Com base nesse estudo, uma controvérsia importante parece ter disso desfeita: ajustes fiscais são contracionistas. Isso não quer dizer que não devam ser implementados, mas que há uma discussão de política relevante sobre a melhor forma de conduzir o ajuste.

Assim como nenhum Banco Central deixa de aumentar a taxa de juros porque seu efeito é contracionista, o governo também pode adotar uma política contracionista, mas há que se fazer uma análise de custo e benefício sobre a medida a ser adotada bem como buscar um caminho com o menor custo para a sociedade.

Para isso ainda existem lacunas importantes que precisam ser conciliadas com outras linhas de pesquisa. A primeira está na diferenciação entre ajustes realizados com aumento de receita e redução de gastos. Os resultados obtidos pela literatura de multiplicadores fiscais levam à conclusão de que multiplicadores de receita são menores que multiplicadores de despesa. Quem olha para essa literatura, não enxerga um custo muito elevado nos ajustes fiscais com base em receita. Além disso, os modelos mostram haver incerteza maior no caso de ajustes pelas receitas do que no ajuste pelas despesas. Esse fenômeno é comum nas duas literaturas.
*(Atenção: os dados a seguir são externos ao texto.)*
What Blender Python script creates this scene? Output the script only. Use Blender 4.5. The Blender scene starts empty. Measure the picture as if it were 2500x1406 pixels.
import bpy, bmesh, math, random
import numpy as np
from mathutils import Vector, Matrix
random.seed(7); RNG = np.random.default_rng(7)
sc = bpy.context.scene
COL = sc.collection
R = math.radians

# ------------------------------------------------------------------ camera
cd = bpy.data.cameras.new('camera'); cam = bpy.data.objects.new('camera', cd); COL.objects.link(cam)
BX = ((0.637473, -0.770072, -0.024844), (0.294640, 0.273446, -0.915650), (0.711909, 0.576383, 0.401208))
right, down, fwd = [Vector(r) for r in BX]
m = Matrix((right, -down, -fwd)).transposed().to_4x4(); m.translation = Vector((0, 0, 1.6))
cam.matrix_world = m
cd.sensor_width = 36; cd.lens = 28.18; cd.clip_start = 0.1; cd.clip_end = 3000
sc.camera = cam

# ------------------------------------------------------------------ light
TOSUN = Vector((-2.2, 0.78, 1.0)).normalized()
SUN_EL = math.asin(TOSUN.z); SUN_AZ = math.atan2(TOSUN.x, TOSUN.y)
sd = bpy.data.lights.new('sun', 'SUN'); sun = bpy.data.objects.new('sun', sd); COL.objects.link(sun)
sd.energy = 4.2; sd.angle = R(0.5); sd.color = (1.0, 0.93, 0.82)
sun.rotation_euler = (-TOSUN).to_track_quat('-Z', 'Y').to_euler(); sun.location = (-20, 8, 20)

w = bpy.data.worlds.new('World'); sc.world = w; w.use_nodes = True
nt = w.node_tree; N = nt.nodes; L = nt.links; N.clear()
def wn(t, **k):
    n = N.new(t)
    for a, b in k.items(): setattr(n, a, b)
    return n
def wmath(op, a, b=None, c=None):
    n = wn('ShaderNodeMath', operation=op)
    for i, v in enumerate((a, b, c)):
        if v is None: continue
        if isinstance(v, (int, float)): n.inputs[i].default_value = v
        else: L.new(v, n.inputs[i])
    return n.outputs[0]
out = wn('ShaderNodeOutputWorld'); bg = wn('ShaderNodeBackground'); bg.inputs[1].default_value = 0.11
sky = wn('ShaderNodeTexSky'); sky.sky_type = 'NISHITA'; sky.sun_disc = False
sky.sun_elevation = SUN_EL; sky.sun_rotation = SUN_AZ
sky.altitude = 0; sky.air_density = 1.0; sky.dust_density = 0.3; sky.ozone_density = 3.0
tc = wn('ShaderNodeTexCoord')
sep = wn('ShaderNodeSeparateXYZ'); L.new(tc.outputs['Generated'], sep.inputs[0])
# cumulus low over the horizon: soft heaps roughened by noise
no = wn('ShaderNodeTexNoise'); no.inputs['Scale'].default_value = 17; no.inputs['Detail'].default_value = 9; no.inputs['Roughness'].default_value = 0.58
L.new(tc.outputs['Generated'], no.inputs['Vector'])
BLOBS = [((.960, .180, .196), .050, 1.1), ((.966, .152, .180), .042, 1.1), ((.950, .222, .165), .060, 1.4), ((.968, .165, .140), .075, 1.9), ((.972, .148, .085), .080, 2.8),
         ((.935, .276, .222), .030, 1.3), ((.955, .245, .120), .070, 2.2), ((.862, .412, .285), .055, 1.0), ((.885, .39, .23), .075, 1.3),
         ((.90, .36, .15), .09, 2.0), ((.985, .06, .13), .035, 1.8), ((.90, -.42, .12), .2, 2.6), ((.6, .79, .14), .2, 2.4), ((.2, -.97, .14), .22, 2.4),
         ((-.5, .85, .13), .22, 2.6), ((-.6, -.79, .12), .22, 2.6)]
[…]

No caso de recessões, a literatura de multiplicadores fiscais mostra haver efeitos amplificados em períodos recessivos. Uma crítica de Alesina, Favero e Giavazzi é que esses estudos viesam a questão por não levarem em conta que a economia sai da recessão depois de um tempo. Ao manter o modelo funcionando por todo o experimento como se houvesse uma recessão, magnifica-se o efeito da política fiscal. Se esse o caso, é possível conciliar essas diferenças nos casos em que uma economia se situar na recessão por um período prolongado.

Os multiplicadores fiscais também tendem a ser magnificados em períodos que a política monetária não responde ao ciclo. Não é claro, o que ocorre na modelagem de Alesina, Favero e Giavazzi para justificar esse resultado. Aliás, esse é o principal problema presente no livro: há abundância de evidências empíricas, mas poucas tentativas de conciliar os resultados que não andam na mesma direção de literatura correlata. Mas o recado principal está dado. Nos outros aspectos ainda e necessário investigar mais.